The question is on roulaient des larmes found in this sentence from Flaubert's L’Éducation sentimentale.
L’enfant, dont les yeux roulaient des larmes, venait de s’éveiller.
Question
Which of the following is right? If none of them, please let me know what's going on.
(a) rouler is a transitive verb, des is an article, and larmes (or des larmes) is a direct object.
(b) rouler is an intransitive verb, des is made of de and les, and des larmes is a complement modifying the verb.
(c) des is made of de and les, rouler de is a transitive verb, and larmes (or les larmes) is a direct object.
Background
In this and this dictionary entries I found many other expressions similar to the one above.

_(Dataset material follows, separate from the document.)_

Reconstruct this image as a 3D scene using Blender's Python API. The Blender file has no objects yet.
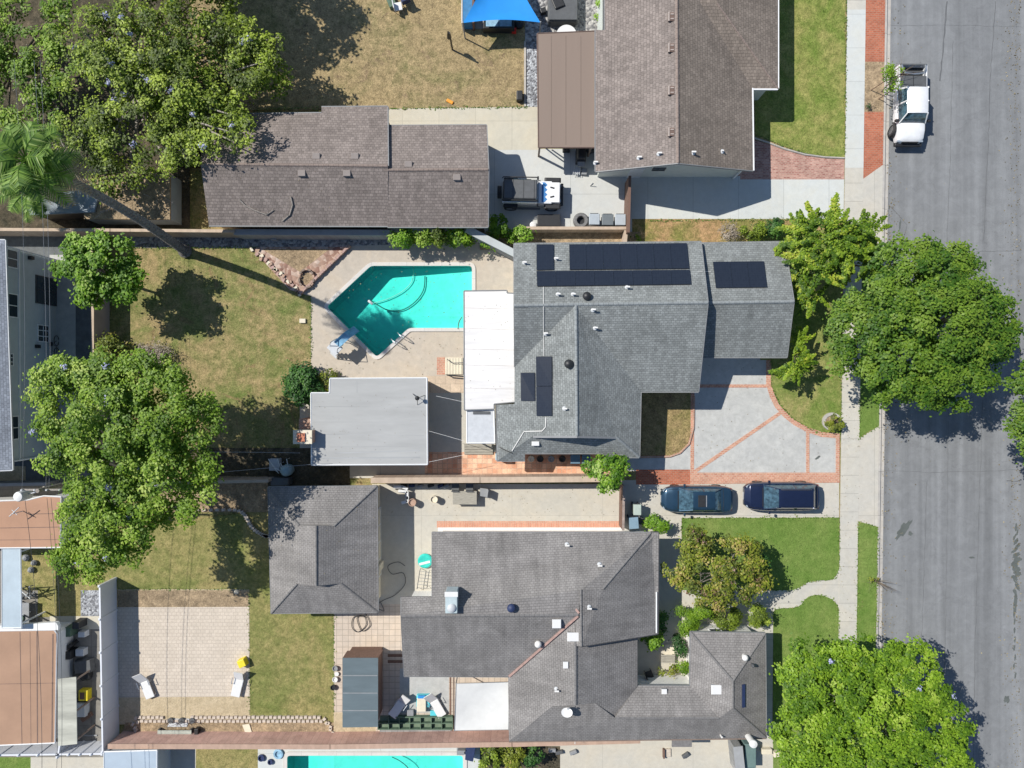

In some of them rouler is clearly taking a direct object. For example:
rouler une cigarette
rouler les épaules
rouler les hanches
rouler les mécaniques
In another, rouler is clearly not taking a direct object.
rouler du cul
Here I expect: This expression can receive parsing per (b) or (c) but not (a), which is to say that du cannot be a partitive article because cul is the sort of thing you can count. rouler du cul involves exactly one cul. If Tom roule du cul, only his own cul can be involved. But if Tom roule le cul it could be his own or someone else's.
But the following expressions, having des in them, give me the same sort of trouble as does des larmes
rouler des cigarettes
rouler des fesses
rouler des hanches
rouler des mécaniques
Of these, rouler des cigarettes is probably the same thing as rouler une cigarette except in the number of cigarettes being rolled. But des hanches probably means of the hips. Assuming that each person has two hanches interpreting des as some would seem to me very odd. I'd want to ask, 'What do you mean you shook some hips, have you got more than two, were you shaking other people's too?' I think I should want to say either that I shook the hips or shook of the hips, not some indefinite number of hips. des mécaniques seems most like des larmes in that you have any number of mécaniques and I cannot try to rule out any of (a) through (c) based on semantics.